Et, l'absurde dans tout cela ? Et bien, l'absurde -du latin absurdus qui signifie "dissonant"- est ce qui est contraire à toute logique ou qui ne respecte pas les règles de la logique. L'absurde est ce qui produit un effet de non-sens, axiome de toute la littérature absurde chère à Camus, "auteur involontaire" de l'existentialisme. Et, cette nouvelle analyse du principe de non-discrimination, décrétée Quai de l'Horloge, peut nous paraître absurde, tant elle caractérise ce qui est dénué de tout sens préétabli : récompenser un investissement exceptionnel ici, ne pas récompenser l'absence d'investissement exceptionnel là. Source du pessimisme de Schopenhauer, le principe de non-discrimination devient absurde en ce qu'il marque, à travers cet arrêt du 1er juin dernier, une défiance dans le bon sens entrepreunarial, sanctionnant les salariés non-grévistes, en délégitimant l'octroi d'une prime, universalisant de facto la lutte sociale des seuls salariés grévistes qui ne peuvent, ainsi, subir aucune conséquence de bon sens, logique intrinsèquement, de leur non investissement professionnel à un moment donné. Il ne s'agissait pas, ici, de licencier ou de discriminer au regard de leurs carrières les salariés grévistes. "L'absurde, c'est la raison lucide qui constate ses limites" (Camus, Le Mythe de Sisyphe) : voilà pourquoi l'application du principe de non-discrimination absolue dans une affaire telle que soumise à la Chambre sociale peut nous paraître absurde.

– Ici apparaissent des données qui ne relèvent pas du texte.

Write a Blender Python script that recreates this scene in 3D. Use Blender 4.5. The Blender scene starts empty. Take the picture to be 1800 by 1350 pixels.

Qu'on se le dise, le principe de non-discrimination fut érigé en réaction au préétabli (sexe, race, religion, physique, etc.), bref à l'essence, préférant mettre en valeur l'existence du salarié (sa formation, son investissement professionnel, ses compétences, etc.). Or, l'existence n'est pas sans conséquence individuelle : ici, l'absence de prime exceptionnelle. Mais, l'heure est bien au dogme anti-discriminatoire et "l'esprit, mis en présence de toute espèce de difficulté, peut trouver une issue idéale dans l'absurde", me rétorqueriez-vous à l'unisson d'André Breton dans l'Anthologie de l'humour noir.